- **Written exercise**:
From the entries below, copy every line where the string "script" appears.

========================

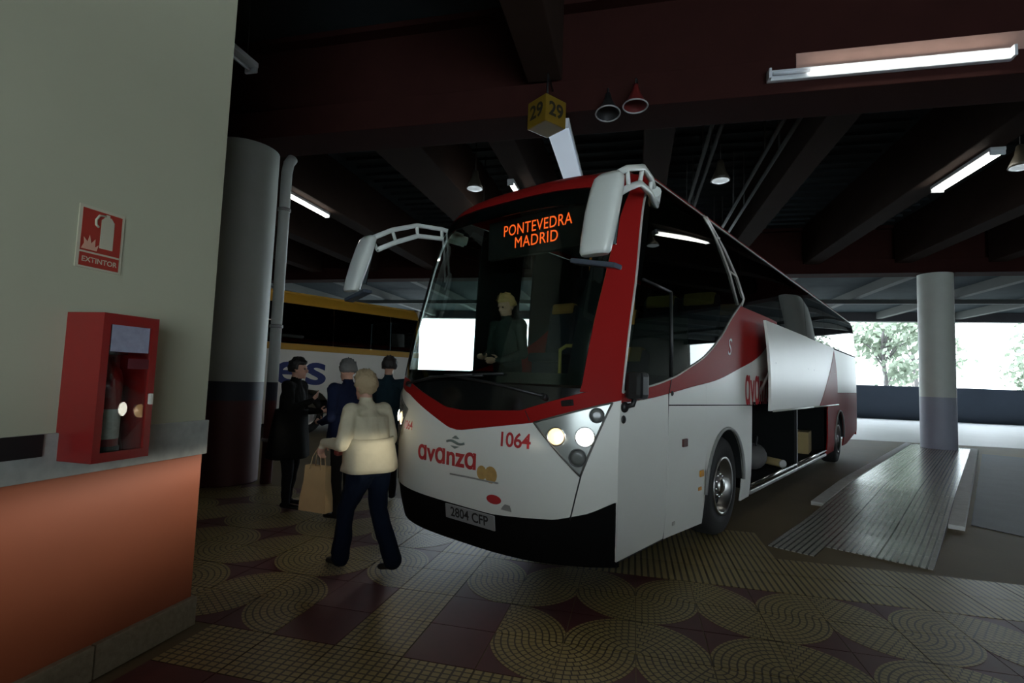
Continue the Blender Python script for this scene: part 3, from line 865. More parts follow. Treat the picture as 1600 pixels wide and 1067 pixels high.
MB().prism([(-0.05, 1.015), (0.05, 1.015), (0.0, 0.995)], fpt(0, 1.0)[1] - .012, fpt(0, 1.0)[1], axis='y').build('maker_badge', MATS['badge_green_grey'], bus)
sun = MB()
for (t, z, rx, rz_) in ((0.30, 0.845, 0.05, 0.055), (0.39, 0.84, 0.06, 0.065)):
    n = 14; c = len(sun.v); sun.v.append(Vector(fpt(t, z, 0.005)))
    for k in range(n): sun.v.append(Vector(fpt(t + rx * math.cos(2 * PI * k / n), z + rz_ * math.sin(2 * PI * k / n), 0.005)))
    for k in range(n): sun.face((c, c + 1 + k, c + 1 + (k + 1) % n))
sun.build('sun_emblem', mat('gold_vinyl', (0.48, 0.30, 0.10), 0.5, var=0.3, vscale=20), bus, fix=False)
MB().tube([fpt(t, 0.79 - 0.01 * abs(t - .2), 0.003) for t in lin(-0.05, 0.46, 8)], 0.007, 6).build('emblem_underline', mat('grey_vinyl', (0.3, 0.3, 0.28), 0.5), bus)
sw = MB()
n = 16; c = len(sw.v); sw.v.append(Vector(fpt(0.42, 0.66, 0.005)))
for k in range(n): sw.v.append(Vector(fpt(0.42 + .07 * math.cos(2 * PI * k / n), 0.66 + .035 * math.sin(2 * PI * k / n), 0.005)))
for k in range(n): sw.face((c, c + 1 + k, c + 1 + (k + 1) % n))
sw.build('dealer_badge', REDTXT, bus, fix=False)
MB().prism([(0.47, 0.595), (0.58, 0.595), (0.56, 0.635), (0.52, 0.64)], fpt(.52, .6)[1] - .005, fpt(.52, .6)[1] + .004, axis='y').build('dealer_badge', MATS['grey_vinyl'], bus)
# plate
pl = MB().box((0.17, s0z(.45) - 0.012, 0.485), (0.54, 0.012, 0.115), rot=Matrix.Rotation(math.radians(8), 3, 'X'), bev=.004).build('licence_plate', mat('plate_white', (0.30, 0.31, 0.31), 0.5), bus)
text_obj('plate_characters', text_mesh('2804 CFP', 0.105, 1.0, 0.002), lambda x, y: (0.17 + x, s0z(.45) - 0.0195 - y * math.tan(math.radians(8)), 0.485 + y), BLKT, pl)
# wipers
for (t0, z0, t1, z1) in ((-0.75, 1.50, 0.15, 1.60), (0.80, 1.46, -0.05, 1.58)):
    wp = MB()
    wp.tube([fpt(t0, z0, 0.03), fpt((t0 + t1) / 2, (z0 + z1) / 2 + .02, 0.05), fpt(t1, z1, 0.035)], 0.012, 6)
    wp.tube([fpt(t1 - .35, z1 - .01, 0.02), fpt(t1 + .3, z1 + .015, 0.02)], 0.01, 6)
    wp.tube([fpt(t0, z0 - .02, -.02), fpt(t0, z0, .04)], 0.025, 8)
    wp.build('wiper', BLACK, bus)
MB().box(fpt(0.95, 1.415, 0.014), (0.12, 0.02, 0.045), rot=Matrix.Rotation(-0.15, 3, 'Y'), bev=.008).build('door_pull', BLACK, bus)

# ---- destination display
db = empty('destination_display'); db.parent = bus
MB().box((0.31, 0.60, 2.87), (1.15, 0.06, 0.36), bev=0.01).build('board', LEDOFF, db)
text_obj('led_text', text_mesh('PONTEVEDRA', 0.145, 1.06, 0.0, xs=0.80), lambda x, y: (0.31 + x, 0.566, 2.935 + y), LED, db)
text_obj('led_text', text_mesh('MADRID', 0.145, 1.06, 0.0, xs=0.86), lambda x, y: (0.31 + x, 0.566, 2.81 + y), LED, db)

# ---- side skins
swup = spline_tab([(0.42, 1.505), (0.9, 1.555), (1.4, 1.645), (1.77, 1.75), (2.17, 1.88), (2.66, 2.13), (2.91, 2.30), (3.33, 2.54)])
swlo = spline_tab([(0.42, 1.43), (1.0, 1.47), (1.78, 1.56), (2.47, 1.64), (3.1, 1.76), (4.0, 1.96), (4.6, 2.2), (5.2, 2.46)])
swtop = lambda s: swup(s) if s < 3.33 else 2.545 - 0.02 * (s - 3.33)
AX1, AX2, AR, AZ = 2.79, 10.35, 0.61, 0.52
LEN = 13.15
def archlo(base):
    def f(s):
        z = base(s)
        for c in (AX1, AX2):
            d = abs(s - c)
            if d < AR: z = max(z, AZ + math.sqrt(AR * AR - d * d))
        return z
    return f
def us_with(a, b, n, extra):
    u = sorted(set([round(x, 5) for x in lin(a, b, n)] + [e for e in extra if a < e < b]))
    return u
ARCHU = sorted(sum([[c + AR * math.cos(PI * k / 18) for k in range(19)] + [c - AR - 1e-4, c + AR + 1e-4] for c in (AX1, AX2)], []))
skirt = lerp_tab([(0.42, 0.30), (1.3, 0.28), (2.2, 0.24), (3.6, 0.27), (9.0, 0.30), (11.5, 0.33), (13.2, 0.55)])
for sg in (1, -1):
    S = lambda off=0.0, sg=sg: (lambda s, z: spt(s, z, off, sg))
    TH = (-sg * 0.02, 0, 0)
    left = sg > 0
    # front door
    def dfn(u, z, sg=sg): return spt(scorner(z) * (1 - u) + 1.265 * u, z, 0.0, sg)
    d = patch('driver_door' if left else 'entrance_door', lin(0, 1, 10), lambda u: skirt(1.0), lambda u: swlo(0.42 + u * .85) - .003, 12, dfn, WHITE, bus, TH)
    if left:
        MB().ell(spt(0.47, 1.31, .004), (0.014, 0.03, 0.03)).build('hinge', BLACK, d); MB().ell(spt(0.47, 1.40, .01), (0.03, 0.04, 0.04)).build('hinge', BLACK, d)
    patch('side_panel', us_with(1.275, 3.72, 40, ARCHU), archlo(skirt), lambda s: swlo(s) - .003, 12, S(), WHITE, bus, TH)
    patch('red_swoosh', lin(0.44, 5.0, 60), lambda s: swlo(s), lambda s: max(swlo(s) + .002, min(swtop(s), 2.52)), 8, S(0.0015), RED, bus, TH)
    # belt above the luggage bays, white, behind the swoosh
    patch('upper_side_panel', lin(3.725, LEN, 60), lambda s: max(1.40 if s < 8.9 else 1.52, 0), lambda s: max(1.45, min(swlo(s), 2.44) - .003), 10, S(), WHITE, bus, TH)
    patch('rear_skirt_panel', us_with(8.9, LEN, 40, ARCHU), archlo(skirt), const(1.515), 10, S(0.0015), RED, bus, TH, label='red rear lower side')
    if not left:
        patch('luggage_door', lin(3.73, 8.89, 20), lambda s: skirt(s), const(1.395), 6, S(), WHITE, bus, TH)
    # ---- side glass
    striplin = lerp_tab([(2.39, 3.36), (3.36, 2.56)])
    pillz = lambda s: 1.56 + (s - 0.49) / (1.03 - 0.49) * (3.2 - 1.56)
    fw_hi = lambda s: min(max(pillz(s), swup(s) + .01), 3.33, striplin(s) if s > 2.39 else 9)
    SG = CLEAR if not left else TINT
    if left:
        w1 = patch('side_window', us_with(0.50, 3.30, 50, [2.39]), lambda s: swup(s) + .004, lambda s: max(fw_hi(s), swup(s) + .006), 14, S(), DRVGLASS, bus, (-sg * .006, 0, 0), label='driver side window')
        seam([spt(1.32, 1.64, .003), spt(1.32, 2.38, .003)], w1, 0.014, BLACK, 'window_bar')
        seam([spt(0.78, 2.40, .003), spt(1.32, 2.38, .003)], w1, 0.012, BLACK, 'window_bar')
    else:
        patch('door_window', lin(0.56, 1.42, 12), lambda s: 1.62, lambda s: min(3.1, max(1.7, pillz(s) - .05)), 14, S(), CLEAR, bus, (-sg * .006, 0, 0), label='clear entrance door glass')
        patch('door_post', lin(1.42, 2.20, 4), lambda s: swup(s) + .004, const(3.33), 8, S(-0.004), BLACK, bus, TH)
        patch('side_window', lin(2.20, 2.44, 4), lambda s: swup(s) + .004, const(3.33), 8, S(), CLEAR, bus, (-sg * .006, 0, 0))
        patch('window_blind', lin(2.445, 3.40, 6), lambda s: swup(s) + .004, const(3.33), 8, S(-0.004), BLACK, bus, TH)
    cuts = [3.42, 5.2, 7.0, 8.8, 10.6, 12.2, LEN - .02]
    for a, b2 in zip(cuts, cuts[1:]):
        patch('side_window', lin(a + .012, b2 - .012, 8), const(2.47), const(3.345), 8, S(), TINT, bus, (-sg * .006, 0, 0))
    if left:
        patch('side_window', lin(2.52, 3.40, 14), lambda s: max(striplin(s) + .06, 2.555), const(3.345), 8, S(), TINT, bus, (-sg * .006, 0, 0))
        # light metal twin trim across the glass
        tr = MB()
        tr.tube([spt(2.36, 3.36, .008), spt(2.70, 3.08, .008), spt(2.97, 2.84, .008), spt(3.20, 2.52, .006)], 0.013, 6)
        tr.tube([spt(2.45, 3.37, .008), spt(2.85, 3.08, .008), spt(3.22, 2.84, .008), spt(3.44, 2.62, .008), spt(3.34, 2.53, .008)], 0.015, 6)
        tr.tube([spt(2.93, 2.87, .008), spt(3.20, 2.85, .008)], 0.011, 6)
        tr.tube([spt(2.60, 3.17, .008), spt(2.70, 3.19, .008)], 0.011, 6)
        tr.build('window_trim', GREYTRIM, bus)
    # light line under the glass along the swoosh
    MB().tube([spt(s, swup(s) + .002, .004, sg) for s in lin(0.45, 3.3, 30)], 0.008, 6).build('swoosh_edge_trim', GREYTRIM, bus)
    patch('cantrail', lin(0.98, LEN, 40), const(3.352), const(3.54), 8, lambda s, z, sg=sg: spt(max(s, scorner(z) - .02), z, 0.002, sg), RED, bus, (-sg * .02, 0, -.005), label='red edge of the roof')
    MB().tube([spt(s, 3.35, .006, sg) for s in lin(1.05, LEN, 20)], 0.006, 6).build('gutter_trim', GREYTRIM, bus)
    # wheel arch lips and liners
    for c in (AX1, AX2):
        lip = MB(); lip.tube([spt(c + AR * math.cos(PI * k / 20), max(skirt(c), AZ + AR * math.sin(PI * k / 20)), .008, sg) for k in range(21)], 0.018, 6)
        lip.build('arch_lip', mat('grey_arch_lip', (0.25, 0.25, 0.24), 0.5), bus)
        ln = MB(); n0 = 0
        for xx in (0.01, 0.42):
            for k in range(21):
                ln.v.append(Vector((sg * (1.24 - xx), c + (AR - .002) * math.cos(PI * k / 20), AZ + (AR - .002) * math.sin(PI * k / 20))))
        for k in range(20): ln.face((k, k + 1, 22 + k, 21 + k), True)
        ln.face([21 + k for k in range(21)])
        ln.build('arch_liner', BLACK, bus, fix=False)
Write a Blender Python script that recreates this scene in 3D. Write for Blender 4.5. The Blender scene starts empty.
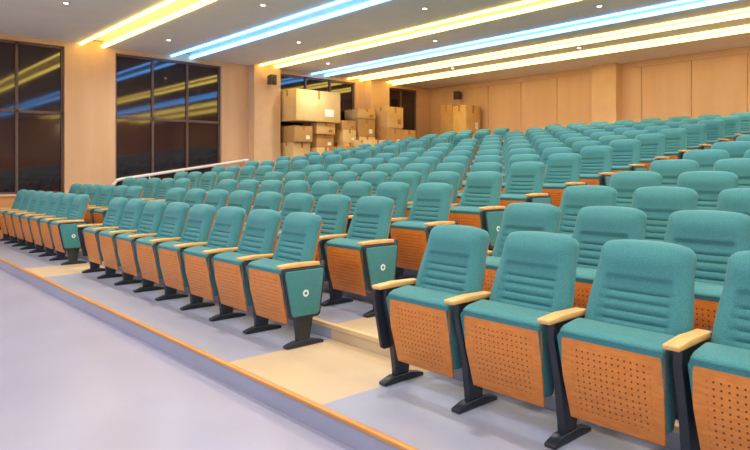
import bpy, bmesh, math, random
from mathutils import Vector, Matrix
random.seed(4)
scene = bpy.context.scene
try:
    scene.view_settings.view_transform = 'Standard'
except Exception:
    pass

def lin(c):
    return tuple(((v/255)/12.92 if v/255 <= 0.04045 else ((v/255+0.055)/1.055)**2.4) for v in c)+(1.0,)

# ---------------------------------------------------------------- materials
def new_mat(name):
    m = bpy.data.materials.new(name); m.use_nodes = True
    nt = m.node_tree
    return m, nt, nt.nodes['Principled BSDF']

def noise_mat(name, c1, c2, scale=20, rough=0.6, bump=0.0, stretch=(1,1,1), spec=0.5, detail=4):
    m, nt, p = new_mat(name)
    tc = nt.nodes.new('ShaderNodeTexCoord'); mp = nt.nodes.new('ShaderNodeMapping')
    mp.inputs['Scale'].default_value = stretch
    nz = nt.nodes.new('ShaderNodeTexNoise'); nz.inputs['Scale'].default_value = scale
    nz.inputs['Detail'].default_value = detail
    rp = nt.nodes.new('ShaderNodeValToRGB')
    rp.color_ramp.elements[0].position = 0.3; rp.color_ramp.elements[1].position = 0.7
    rp.color_ramp.elements[0].color = lin(c1); rp.color_ramp.elements[1].color = lin(c2)
    nt.links.new(tc.outputs['Object'], mp.inputs['Vector'])
    nt.links.new(mp.outputs[0], nz.inputs['Vector'])
    nt.links.new(nz.outputs['Fac'], rp.inputs['Fac'])
    nt.links.new(rp.outputs['Color'], p.inputs['Base Color'])
    p.inputs['Roughness'].default_value = rough
    p.inputs['Specular IOR Level'].default_value = spec
    if bump > 0:
        b = nt.nodes.new('ShaderNodeBump'); b.inputs['Strength'].default_value = bump
        b.inputs['Distance'].default_value = 0.01
        nt.links.new(nz.outputs['Fac'], b.inputs['Height'])
        nt.links.new(b.outputs['Normal'], p.inputs['Normal'])
    return m

def emit_mat(name, col, strength):
    m, nt, p = new_mat(name)
    p.inputs['Base Color'].default_value = lin((250,250,250))
    p.inputs['Emission Color'].default_value = lin(col)
    p.inputs['Emission Strength'].default_value = strength
    return m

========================

- **Full response**:
Continue the Blender Python script for this scene: part 3, from line 865. More parts follow. Treat the picture as 1600 pixels wide and 1067 pixels high.
Write a Blender Python script that recreates this scene in 3D. Write for Blender 4.5. The Blender scene starts empty.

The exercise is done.